On dit que la solution pour sortie par le haut de la crise serait d’aller vers des euro-obligations.
_ C’est l’idée du fédéralisme européen. On crée des obligations dites européennes, qui ne soient pas la marque d’un pays particulier. Chaque pays pourrait notamment les échanger contre sa propre dette. Cela suppose un budget européen plus important qu’aujourd’hui et une étape politique majeure vers le fédéralisme en Europe. Cette idée suppose également de consentir des abandons de souveraineté énormes. Est-on prêt ? Mais, plus fondamentalement encore est-ce la vraie solution ? Non. Prenons l’exemple d’un pays fédéral encore plus endetté que l’Union européenne, les Etats-Unis. Parce qu’on les imiterait, on n’aurait alors plus aucun problème du côté des marchés financiers ? Les Américains ont eu leur note dégradée sur leur dette début août…

Quelle serait votre solution ?
_ La principale mesure serait de revenir sur cette folie qu’a représentée la libéralisation des taux de change et des taux d’intérêts. Il faut de nouvelles règles et re-stabiliser le système à partir de là. Quand on parle de taux de change et de taux d’intérêt, de quoi parle-t-on ? On parle de l’échange de monnaies (taux de change), et du prix qu’il faut payer pour avoir de la liquidité (taux d’intérêt). Revenir à l’idée de Keynes en 1944 (lors de la conférence de Bretton Woods), de créer une monnaie internationale, n’est pas inintéressant. Cette monnaie ne serait pas forcément unique, mais serait une monnaie « commune » par rapport à laquelle les autres devises se réfèreraient dans des taux de change fixes (et ajustables périodiquement).

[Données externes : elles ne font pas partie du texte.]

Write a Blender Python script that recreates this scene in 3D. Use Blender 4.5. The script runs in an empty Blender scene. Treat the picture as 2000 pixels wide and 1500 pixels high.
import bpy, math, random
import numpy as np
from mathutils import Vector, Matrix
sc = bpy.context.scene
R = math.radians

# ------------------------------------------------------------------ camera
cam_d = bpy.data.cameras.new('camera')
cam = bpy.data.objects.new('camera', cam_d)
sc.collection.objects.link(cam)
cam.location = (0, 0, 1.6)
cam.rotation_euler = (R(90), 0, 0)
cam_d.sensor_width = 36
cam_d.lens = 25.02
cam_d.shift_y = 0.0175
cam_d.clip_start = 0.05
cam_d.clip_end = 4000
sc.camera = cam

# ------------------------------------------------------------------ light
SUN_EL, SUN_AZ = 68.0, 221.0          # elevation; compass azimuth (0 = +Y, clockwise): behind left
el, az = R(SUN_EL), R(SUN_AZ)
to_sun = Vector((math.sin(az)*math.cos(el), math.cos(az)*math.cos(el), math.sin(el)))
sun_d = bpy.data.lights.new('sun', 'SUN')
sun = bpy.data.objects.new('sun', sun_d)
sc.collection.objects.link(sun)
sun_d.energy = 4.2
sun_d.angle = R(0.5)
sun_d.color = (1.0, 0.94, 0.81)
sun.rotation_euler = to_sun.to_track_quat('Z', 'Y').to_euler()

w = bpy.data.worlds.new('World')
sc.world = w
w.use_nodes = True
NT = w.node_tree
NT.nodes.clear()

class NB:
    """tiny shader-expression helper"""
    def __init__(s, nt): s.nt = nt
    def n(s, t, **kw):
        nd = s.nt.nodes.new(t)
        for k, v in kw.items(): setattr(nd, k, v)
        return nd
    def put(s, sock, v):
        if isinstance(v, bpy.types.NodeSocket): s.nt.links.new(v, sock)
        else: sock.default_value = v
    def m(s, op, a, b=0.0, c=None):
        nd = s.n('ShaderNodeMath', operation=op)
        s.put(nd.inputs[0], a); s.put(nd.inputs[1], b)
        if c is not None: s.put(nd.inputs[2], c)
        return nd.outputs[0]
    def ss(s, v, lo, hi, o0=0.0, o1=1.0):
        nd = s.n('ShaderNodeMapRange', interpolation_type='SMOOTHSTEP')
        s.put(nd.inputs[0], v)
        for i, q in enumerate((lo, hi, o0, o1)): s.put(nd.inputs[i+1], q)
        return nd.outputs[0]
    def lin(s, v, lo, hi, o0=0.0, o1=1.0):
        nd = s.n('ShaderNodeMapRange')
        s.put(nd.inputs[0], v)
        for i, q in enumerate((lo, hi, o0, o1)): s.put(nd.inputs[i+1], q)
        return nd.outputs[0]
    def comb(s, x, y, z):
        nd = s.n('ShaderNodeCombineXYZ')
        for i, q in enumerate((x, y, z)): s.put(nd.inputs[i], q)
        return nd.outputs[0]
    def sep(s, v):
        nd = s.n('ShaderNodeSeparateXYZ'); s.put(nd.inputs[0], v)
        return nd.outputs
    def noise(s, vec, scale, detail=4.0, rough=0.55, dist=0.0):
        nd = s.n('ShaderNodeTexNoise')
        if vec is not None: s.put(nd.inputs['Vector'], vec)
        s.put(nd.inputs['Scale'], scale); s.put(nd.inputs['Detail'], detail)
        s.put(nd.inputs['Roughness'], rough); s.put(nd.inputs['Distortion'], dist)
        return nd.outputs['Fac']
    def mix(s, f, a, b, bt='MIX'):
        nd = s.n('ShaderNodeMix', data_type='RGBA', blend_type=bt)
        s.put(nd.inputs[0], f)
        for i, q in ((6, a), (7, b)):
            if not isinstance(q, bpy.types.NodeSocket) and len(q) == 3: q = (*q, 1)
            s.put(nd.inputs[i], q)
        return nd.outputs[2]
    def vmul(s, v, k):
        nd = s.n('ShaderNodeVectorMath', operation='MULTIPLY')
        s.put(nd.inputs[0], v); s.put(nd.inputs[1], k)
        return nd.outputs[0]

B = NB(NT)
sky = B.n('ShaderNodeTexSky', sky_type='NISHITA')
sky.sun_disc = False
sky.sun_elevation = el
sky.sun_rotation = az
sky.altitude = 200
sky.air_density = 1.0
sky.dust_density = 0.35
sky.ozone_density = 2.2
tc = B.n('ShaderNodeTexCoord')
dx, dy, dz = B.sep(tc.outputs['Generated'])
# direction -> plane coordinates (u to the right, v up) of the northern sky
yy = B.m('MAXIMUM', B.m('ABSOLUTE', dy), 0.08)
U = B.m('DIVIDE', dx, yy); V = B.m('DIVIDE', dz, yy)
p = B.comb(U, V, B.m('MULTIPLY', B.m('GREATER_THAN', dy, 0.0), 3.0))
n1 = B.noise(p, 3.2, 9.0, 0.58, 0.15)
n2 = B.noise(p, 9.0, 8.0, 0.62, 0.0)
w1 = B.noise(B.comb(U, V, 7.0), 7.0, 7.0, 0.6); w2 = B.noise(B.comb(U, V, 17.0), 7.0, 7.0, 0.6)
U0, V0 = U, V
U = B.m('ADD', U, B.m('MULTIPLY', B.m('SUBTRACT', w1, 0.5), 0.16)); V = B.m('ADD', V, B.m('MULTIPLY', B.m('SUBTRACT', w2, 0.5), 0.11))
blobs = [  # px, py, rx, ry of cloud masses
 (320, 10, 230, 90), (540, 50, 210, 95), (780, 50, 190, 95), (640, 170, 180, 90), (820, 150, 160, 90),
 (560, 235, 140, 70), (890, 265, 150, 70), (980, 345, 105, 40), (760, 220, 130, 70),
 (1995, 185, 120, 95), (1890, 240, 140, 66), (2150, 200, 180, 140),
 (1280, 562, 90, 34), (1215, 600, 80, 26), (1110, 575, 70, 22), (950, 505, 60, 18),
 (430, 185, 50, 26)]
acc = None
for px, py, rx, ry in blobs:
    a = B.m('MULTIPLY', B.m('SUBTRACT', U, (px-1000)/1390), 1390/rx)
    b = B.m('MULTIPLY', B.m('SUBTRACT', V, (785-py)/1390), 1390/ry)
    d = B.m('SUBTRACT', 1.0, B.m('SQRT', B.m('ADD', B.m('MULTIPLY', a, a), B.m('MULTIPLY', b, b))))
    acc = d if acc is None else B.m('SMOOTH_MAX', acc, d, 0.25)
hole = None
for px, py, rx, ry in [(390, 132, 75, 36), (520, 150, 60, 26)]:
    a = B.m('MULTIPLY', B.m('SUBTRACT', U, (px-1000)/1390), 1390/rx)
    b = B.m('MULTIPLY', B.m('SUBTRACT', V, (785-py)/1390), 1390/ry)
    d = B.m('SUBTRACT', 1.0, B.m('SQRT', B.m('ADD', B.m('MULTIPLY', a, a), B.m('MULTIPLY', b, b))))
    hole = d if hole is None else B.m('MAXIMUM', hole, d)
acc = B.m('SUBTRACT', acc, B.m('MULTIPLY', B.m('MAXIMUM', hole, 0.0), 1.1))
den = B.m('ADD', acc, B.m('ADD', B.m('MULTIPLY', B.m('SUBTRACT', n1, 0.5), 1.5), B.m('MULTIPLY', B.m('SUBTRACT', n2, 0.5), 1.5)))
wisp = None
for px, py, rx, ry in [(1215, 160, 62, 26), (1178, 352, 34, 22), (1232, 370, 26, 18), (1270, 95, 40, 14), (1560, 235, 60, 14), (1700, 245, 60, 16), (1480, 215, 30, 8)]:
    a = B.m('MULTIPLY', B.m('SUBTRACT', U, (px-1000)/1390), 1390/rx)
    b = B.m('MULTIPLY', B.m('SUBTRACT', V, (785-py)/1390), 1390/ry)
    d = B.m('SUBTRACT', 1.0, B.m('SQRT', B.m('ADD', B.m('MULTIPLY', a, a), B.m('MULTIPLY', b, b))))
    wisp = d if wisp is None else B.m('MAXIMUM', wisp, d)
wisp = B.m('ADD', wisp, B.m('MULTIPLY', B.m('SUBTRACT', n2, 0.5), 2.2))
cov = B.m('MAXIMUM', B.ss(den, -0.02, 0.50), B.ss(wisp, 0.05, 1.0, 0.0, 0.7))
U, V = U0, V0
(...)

Il faudrait que le FMI ou une nouvelle instance internationale puisse créer cette monnaie commune à travers laquelle pourraient s’organiser les échanges monétaires. Si on va vers une monnaie commune à l’échelle internationale, d’un seul coup, on tue en grande partie la spéculation sur les taux de change et la spéculation sur les taux d’intérêt. Le marché n’aurait qu’une faible marge de spéculation puisque tous les instruments seraient entre les mains d’une seule instance. Mais cela suppose des abandons de souveraineté et ce n’est pas une idée qui peut se faire du jour au lendemain. Il faudrait néanmoins dès à présent jeter cette perspective afin d’amorcer un processus de re-stabilisation des marchés. Progressivement, on entrerait dans une sphère où les taux de change et les taux d’intérêt verraient leurs prix davantage régulés.